Talent management

Lois Melbourne, co-founder and CEO, Aquire Inc.
Lois Melbourne, co-founder and CEO, Aquire Inc.

As a child, Lois Melbourne watched her mother run her business with a focus on people.
That lesson stays with her as an adult at her own business, Aquire Inc., a work force planning and management solutions company. As co-founder and CEO of the 64-person company, she uses those people skills to help business owners develop succession plans and work through mergers and reorganizations.
Smart Business spoke with Melbourne about how to effectively manage your talent.
How do you create metrics for talent management?
Every organization has different drivers, but looking at the measurement, some of them are subjective, yet they still need to be ranked — like readiness for another position. It has to still be a human intervention to say, ‘Is an individual ready for a particular role?’ But that decision is also hopefully based on measurements that have been going on throughout the year or throughout someone’s career as you look at what experience have they been through, what value have they brought to the organization, do they have the necessary training or hands-on experience with components in the company? Then, sometimes it’s very easy to check off the list and say maybe they’ve been to a university or they haven’t, they’ve gotten a certain certification or they haven’t. Those kinds of things are often part of the measurements, as well.
How do you prevent bias from creeping in with subjective measurements?
An important part of avoiding bias is there isn’t one individual making a decision about another person’s career. … Organizations will put in 360-degree reviews. That kind of quantification is there, and it gets a lot easier in a business to avoid bias if the organization is driven by results, and the goals are set for any given individual or position or department, so you can measure if someone has actually met the goal.
Let’s say a goal is 80 percent of the employees will have been through a global training experience in two years, because we want them to either do a global job or to have been through certain types of classes about global awareness. If that’s a departmental or corporate goal, then you start driving the goals down to the individual, so then it’s less subjective — that HR person who was in charge of getting people properly trained, did they do a good job? Well, did they reach the goal? Was the goal properly established? Those types of things help take out the bias.
How do you set goals that are challenging but achievable?

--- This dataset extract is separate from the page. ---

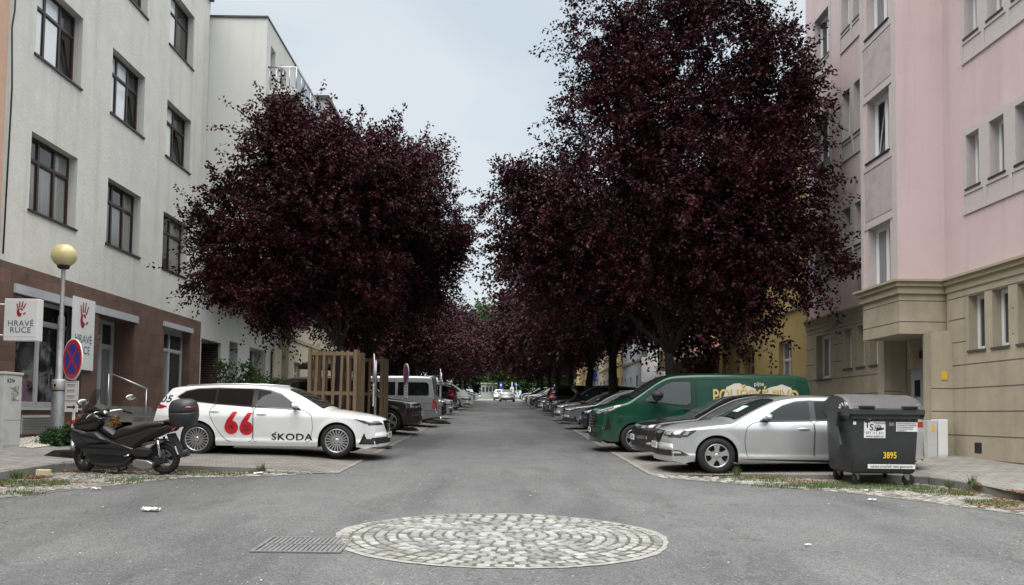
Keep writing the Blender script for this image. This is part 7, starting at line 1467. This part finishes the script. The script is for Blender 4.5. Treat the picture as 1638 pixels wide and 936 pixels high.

Part of it is looking at historical data. What has been done in the past? We’ll use the previous example — let’s say the goal is, ‘We want 80 percent of the people to go through training in two years,’ but we never could reach more than 50 percent. So why would we, this year, crank it up 15 percent? Look at some of the historical factors and see what’s been achievable in the past. Come up with a logical number for the future, as well.

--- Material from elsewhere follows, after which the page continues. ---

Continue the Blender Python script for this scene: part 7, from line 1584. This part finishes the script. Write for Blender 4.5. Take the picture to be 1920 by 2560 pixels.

How do you know when you need to lower a goal versus it’s a performance issue?
It requires a discussion with sometimes a lot of people — the stakeholders, the individuals involved — to figure out why have we not been reaching this goal? Is it because of the performance of individuals, or is it because of budget constraints? Why did we set the goal at 80 percent to begin with? Was that wishful thinking? Did we have to have that many for some reason, like compliance issues?

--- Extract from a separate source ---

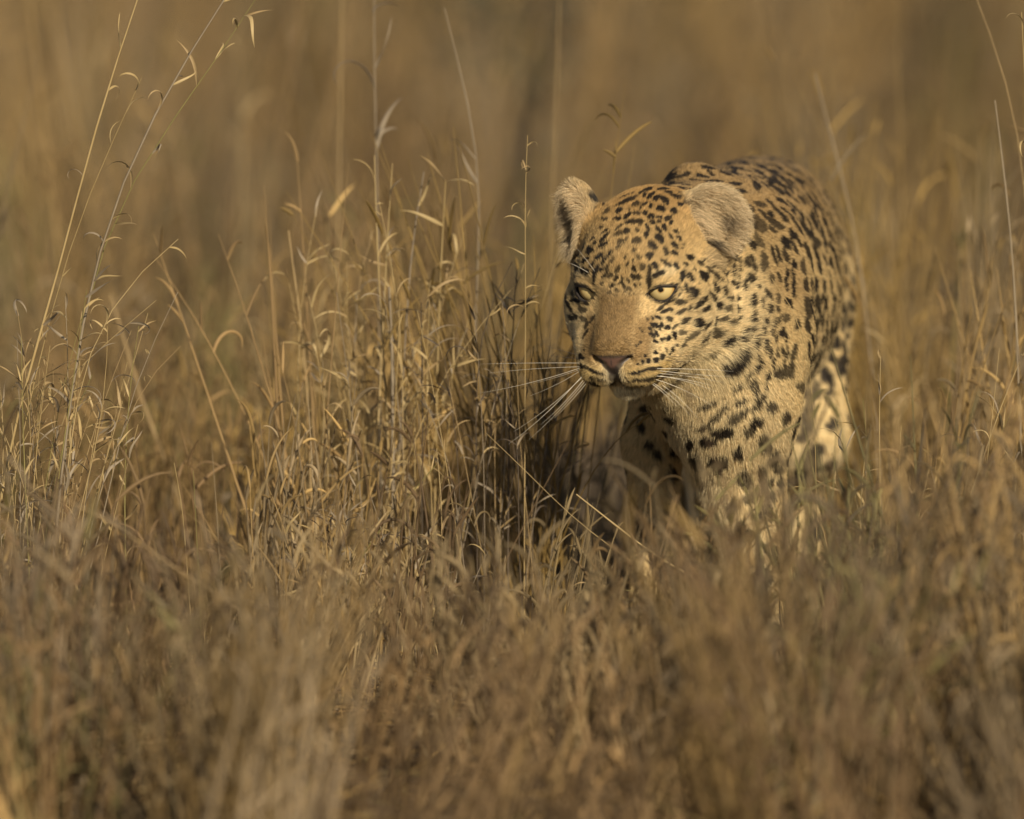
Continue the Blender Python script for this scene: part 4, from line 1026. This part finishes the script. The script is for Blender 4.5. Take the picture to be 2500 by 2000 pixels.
LEAF = {}
def leaf_mesh(var, kind):
    """a dry ribbon leaf one unit long, growing up +Z and curling over towards +X, folded along its midrib"""
    if (var, kind) in LEAF: return LEAF[(var, kind)]
    r = np.random.default_rng(100 + var)
    K = 11; s = np.linspace(0, 1, K)
    total = (0.5, 1.0, 1.6, 2.3, 3.2, 4.2, 5.2, 2.8, 1.3, 3.7)[var]
    ang = r.uniform(0.15, 0.5) + total * s ** r.uniform(0.8, 1.8)
    ds = 1 / (K - 1)
    am = (ang[1:] + ang[:-1]) / 2
    x = np.concatenate([[0], np.cumsum(np.sin(am) * ds)]); z = np.concatenate([[0], np.cumsum(np.cos(am) * ds)])
    side = 0.10 * r.normal() * s ** 2 + 0.04 * np.sin(s * r.uniform(3, 7))
    w = 0.035 * np.minimum(1, 0.55 + 2.5 * s) * (1 - s ** 2.2) + 0.002
    tw = r.uniform(-2.5, 2.5) * s
    ctr = np.stack([x, side, z], 1)
    nrm = np.stack([np.cos(ang), np.zeros(K), -np.sin(ang)], 1)
    lat = np.cos(tw)[:, None] * np.array((0, 1.0, 0)) + np.sin(tw)[:, None] * nrm
    nn_ = np.cos(tw)[:, None] * nrm - np.sin(tw)[:, None] * np.array((0, 1.0, 0))
    L_ = ctr + lat * w[:, None] + nn_ * 0.4 * w[:, None]; R_ = ctr - lat * w[:, None] + nn_ * 0.4 * w[:, None]
    v = np.concatenate([L_, ctr, R_]); q = []
    for i in range(K - 1):
        q += [(i, i + 1, K + i + 1, K + i), (K + i, K + i + 1, 2 * K + i + 1, 2 * K + i)]
    me = mesh_np('leaf', v, q); me.materials.append(grass_mat(kind)); LEAF[(var, kind)] = me
    return me

def add_leaf(root, p, dirv, length, kind, var=None, width=1.0):
    var = random.choice((0, 0, 1, 1, 2, 2, 3, 4, 5, 7, 8, 8, 9)) if var is None else var
    o = link('leaf', leaf_mesh(var, kind), root)
    z = Vector(dirv).normalized(); ax = Vector((random.gauss(0, 1), random.gauss(0, 1), random.gauss(0, .4)))
    ax = (ax - z * ax.dot(z)).normalized(); y = z.cross(ax)
    M = Matrix((ax, y, z)).transposed()
    o.matrix_basis = Matrix.Translation(Vector(p) - root.location) @ M.to_4x4() @ Matrix.Diagonal((length, length * width, length, 1))
    return o

def resample(path, K):
    path = np.asarray(path, float); seg = np.linalg.norm(np.diff(path, axis=0), axis=1); t = np.concatenate([[0], np.cumsum(seg)]); u = np.linspace(0, t[-1], K)
    # smooth (Catmull-Rom like) by cubic on each coordinate
    out = np.stack([np.interp(u, t, path[:, i]) for i in range(3)], 1)
    for _ in range(2): out[1:-1] = 0.25 * out[:-2] + 0.5 * out[1:-1] + 0.25 * out[2:]
    return out

def add_stem(root, path, r0, r1, kind, K=11, name='stem'):
    p = resample(path, K)
    rad = np.linspace(r0, r1, K)
    for k in range(2, K, 3): rad[k] *= 1.25                      # joints of the stalk
    v, q = tube(p - np.array(root.location), rad, 5)
    me = mesh_np(name, v, q); me.materials.append(grass_mat(kind))
    link(name, me, root)
    return p

def px_path(pts, y, jit=0.012):
    out = []
    yy = y
    for (a, b_) in pts:
        yy = yy + random.gauss(0, jit); out.append(P(a, b_, yy))
    return out

def thing(name, label, cat, loc, group=None):
    o = link(name, None); o.location = loc; o.empty_display_size = 0.05
    return tag(o, label, cat, group)

def to_ground(pts, y, lean=0.0):
    """carry a stalk traced from the photo on down to the soil"""
    (a, b_) = pts[0]; (c, d) = pts[1]
    gy = 1000 + (math.atan(CAM_H / (DIST + y)) - THETA) / (PX / DIST)
    if b_ < gy - 30:
        sl = max(-0.8, min(0.8, (a - c) / max(b_ - d, 1)))
        pts = [(a + sl * (gy - b_) * 0.55, gy + 4)] + list(pts)
    return pts

def dress(root, p, n, kinds, lo, hi, t0=0.1, t1=1.0):
    for _ in range(n):
        t = random.uniform(t0, t1) * (len(p) - 1); a = min(int(t), len(p) - 2)
        q = p[a] + (p[a + 1] - p[a]) * (t - a); d = nz(p[a + 1] - p[a]) + np.random.default_rng(random.randrange(10 ** 9)).normal(0, .45, 3)
        add_leaf(root, q, d, random.uniform(lo, hi), random.choice(kinds))

def clump(label, y, stems, rnd, kinds, leaf_kinds, group, leaf=(0.02, 0.055), per=4, spread=0.06):
    """stems: traced stalks; rnd = (count, px lo, px hi, py top lo, py top hi) for the stalks between them"""
    gx = [s[0][0][0] for s in stems] + ([(rnd[1] + rnd[2]) / 2] if rnd[0] else [])
    root = thing('grass_clump', label, 'grass clump', (ground_at(float(np.mean(gx)), y), y, 0), group)
    nleaf = 0
    for pts, r0, kind, nl in stems:
        yy = y + random.uniform(-spread, spread)
        p = add_stem(root, px_path(to_ground(pts, yy), yy), r0, r0 * 0.45, kind)
        if isinstance(nl, tuple): dress(root, p, nl[0], leaf_kinds, nl[1], nl[2], t0=nl[3])
        else: dress(root, p, nl, leaf_kinds, *leaf, t0=0.3)
    for _ in range(rnd[0]):
        yy = y + random.uniform(-spread, spread) * 1.5
        a = random.uniform(rnd[1], rnd[2]); top = random.uniform(rnd[3], rnd[4]); lean = random.gauss(rnd[5] if len(rnd) > 5 else 0, 0.15)
        gy = 1000 + (math.atan(CAM_H / (DIST + yy)) - THETA) / (PX / DIST)
        H_ = gy - top
        pts = [(a, gy + 4), (a + lean * H_ * .4 + random.gauss(0, 10), gy - H_ * .4), (a + lean * H_ * .75 + random.gauss(0, 15), gy - H_ * .75), (a + lean * H_ * 1.1 + random.gauss(0, 24), top)]
        p = add_stem(root, px_path(pts, yy, 0.006), random.uniform(0.0006, 0.0012), 0.0003, random.choice(kinds), 9)
        dress(root, p, random.randint(max(per - 2, 0), per + 2), leaf_kinds, *leaf, t0=0.35)
        for _k in range(random.choice((0, 1, 2, 3))):               # sheath leaves still wrapped round the tip
            t = random.randint(len(p) - 3, len(p) - 2); d = nz(p[t + 1] - p[t]) + np.array((random.gauss(0, .25), random.gauss(0, .25), 0))
            add_leaf(root, p[t], d, random.uniform(0.022, 0.045), random.choice(leaf_kinds), random.choice((0, 0, 1, 8)), 1.3)
    return root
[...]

It’s finding out why the goal was set and finding out is there a consensus on why the goal hasn’t been reached. Are there conflicts as to why the goal hasn’t been reached? Is there finger-pointing? … It might have been something out of their control, and that might need to be notated.
If we have a goal of watching what kind of turnover we have in our employee base and we lose a whole lot of people, why does that happen? Did we lose people because we stopped a benefits program, and people had to leave because they needed to find health insurance? That insurance impact then affects other goals. Get down to why did we miss the target.